Business Services Industry
Profit returns to Shangri-La as Asia booms - Brief Article
Business Asia, May 5, 2000
Hotel group Shangri-La Asia Ltd says it has rediscovered the earthly paradise of growing profits, thanks to Asia's economic recovery and rebounding consumer demand.
Net earnings in 1999 jumped 30 per cent to US$67.27 million from 1998's US$51.91 million, shooting just past the top end of analysts' forecasts of between US$59.7 million and US$66.9 million, the group reported.
It marked a return to growth after two punishing years.
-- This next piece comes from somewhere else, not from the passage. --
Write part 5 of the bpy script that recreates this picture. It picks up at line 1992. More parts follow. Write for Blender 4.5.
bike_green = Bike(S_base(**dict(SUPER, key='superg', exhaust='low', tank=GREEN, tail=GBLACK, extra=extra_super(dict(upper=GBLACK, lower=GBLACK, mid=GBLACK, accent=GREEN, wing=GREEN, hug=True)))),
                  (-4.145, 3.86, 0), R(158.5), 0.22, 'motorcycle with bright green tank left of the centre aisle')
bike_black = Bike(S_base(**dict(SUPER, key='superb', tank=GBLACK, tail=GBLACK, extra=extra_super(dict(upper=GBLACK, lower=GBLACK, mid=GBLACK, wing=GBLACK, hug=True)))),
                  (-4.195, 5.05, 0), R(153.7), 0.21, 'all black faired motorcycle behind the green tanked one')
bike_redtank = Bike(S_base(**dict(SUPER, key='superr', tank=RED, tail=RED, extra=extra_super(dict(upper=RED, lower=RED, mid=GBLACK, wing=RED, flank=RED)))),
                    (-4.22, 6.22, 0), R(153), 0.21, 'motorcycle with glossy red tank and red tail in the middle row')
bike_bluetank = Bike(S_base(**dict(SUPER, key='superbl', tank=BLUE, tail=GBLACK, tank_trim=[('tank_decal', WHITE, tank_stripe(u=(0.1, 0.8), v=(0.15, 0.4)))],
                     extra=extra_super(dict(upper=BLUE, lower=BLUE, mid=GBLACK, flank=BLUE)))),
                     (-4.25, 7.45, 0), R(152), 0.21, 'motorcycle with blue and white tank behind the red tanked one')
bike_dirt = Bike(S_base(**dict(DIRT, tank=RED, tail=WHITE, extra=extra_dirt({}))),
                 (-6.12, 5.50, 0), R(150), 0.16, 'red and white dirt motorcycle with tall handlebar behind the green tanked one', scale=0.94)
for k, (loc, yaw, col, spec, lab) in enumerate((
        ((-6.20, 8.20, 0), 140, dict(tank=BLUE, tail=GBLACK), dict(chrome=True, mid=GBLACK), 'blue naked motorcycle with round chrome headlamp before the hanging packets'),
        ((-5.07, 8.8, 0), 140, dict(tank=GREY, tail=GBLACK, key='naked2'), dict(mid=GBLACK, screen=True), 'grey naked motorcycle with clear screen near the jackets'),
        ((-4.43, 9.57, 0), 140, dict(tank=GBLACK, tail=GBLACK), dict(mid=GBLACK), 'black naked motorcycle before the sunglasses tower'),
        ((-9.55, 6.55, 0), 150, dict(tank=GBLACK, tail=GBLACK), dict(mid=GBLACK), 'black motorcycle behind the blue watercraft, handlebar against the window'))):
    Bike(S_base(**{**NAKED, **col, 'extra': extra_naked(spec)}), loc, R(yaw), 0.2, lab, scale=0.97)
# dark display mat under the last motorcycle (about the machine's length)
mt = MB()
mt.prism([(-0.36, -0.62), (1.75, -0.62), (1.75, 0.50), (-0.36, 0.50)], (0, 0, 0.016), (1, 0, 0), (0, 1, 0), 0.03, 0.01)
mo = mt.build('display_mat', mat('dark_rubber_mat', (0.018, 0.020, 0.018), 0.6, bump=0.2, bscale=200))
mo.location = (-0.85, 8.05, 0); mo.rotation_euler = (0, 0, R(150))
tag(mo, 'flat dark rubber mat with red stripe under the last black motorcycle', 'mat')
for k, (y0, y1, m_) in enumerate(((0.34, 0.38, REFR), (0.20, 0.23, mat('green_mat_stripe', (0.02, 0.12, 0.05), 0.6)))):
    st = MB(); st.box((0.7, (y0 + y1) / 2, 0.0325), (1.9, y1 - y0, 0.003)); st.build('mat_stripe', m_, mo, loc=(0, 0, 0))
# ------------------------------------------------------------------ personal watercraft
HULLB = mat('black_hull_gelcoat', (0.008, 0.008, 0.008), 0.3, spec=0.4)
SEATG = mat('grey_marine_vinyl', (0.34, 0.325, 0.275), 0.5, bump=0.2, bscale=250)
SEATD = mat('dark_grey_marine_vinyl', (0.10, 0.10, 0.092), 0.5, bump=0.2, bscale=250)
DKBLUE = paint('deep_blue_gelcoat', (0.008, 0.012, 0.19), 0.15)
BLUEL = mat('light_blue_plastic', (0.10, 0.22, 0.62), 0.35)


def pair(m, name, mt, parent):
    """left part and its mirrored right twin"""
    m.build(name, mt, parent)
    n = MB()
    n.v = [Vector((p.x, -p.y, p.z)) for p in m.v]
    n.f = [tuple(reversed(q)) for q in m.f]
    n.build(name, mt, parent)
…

Profits fell to US$51.4 million in 1998 from US$95.3 million in 1997, after hitting a record US$139.7 million in 1996 since listing in 1993.
Chief financial officer Madhu Rao said the return to profit growth was mainly due to Asia's recovery and the return of tourists and business travellers, which helped lift occupancy rates.
Average occupany rates reached 66 per cent in 1999, up from 63 per cent in 1998, and in the months ahead the group was looking to increase room charges, which have either been slashed or frozen in the past two years, Rao said.
The company, which owns eight Shangri-Las in Hong Kong, the Philippines, Indonesia and Fiji, began making inroads into China in 1984 and owns 20 hotels and properties there.
Another four Shangri-La hotels are under construction in China. Together with 16 other hotels it manages but does not own in Singapore, Malaysia, Thailand, Indonesia, Canada, Myanmar, Taiwan and the Philippines, Shangri-La boasts 22,000 hotel rooms in all.
Looking ahead, Rao said the group was anxiously waiting for China's imminent entry into the World Trade Organisation, which would further boost business travel.
"Once the WTO issue is settled, we'll see a return of investment into China, we will see improvement in demand for (office) space, hotel rooms," Rao said.
While the slower pace of recovery in rents on mainland China was "a drag on earnings", Rao said: "The rate of decline in the yields have slowed."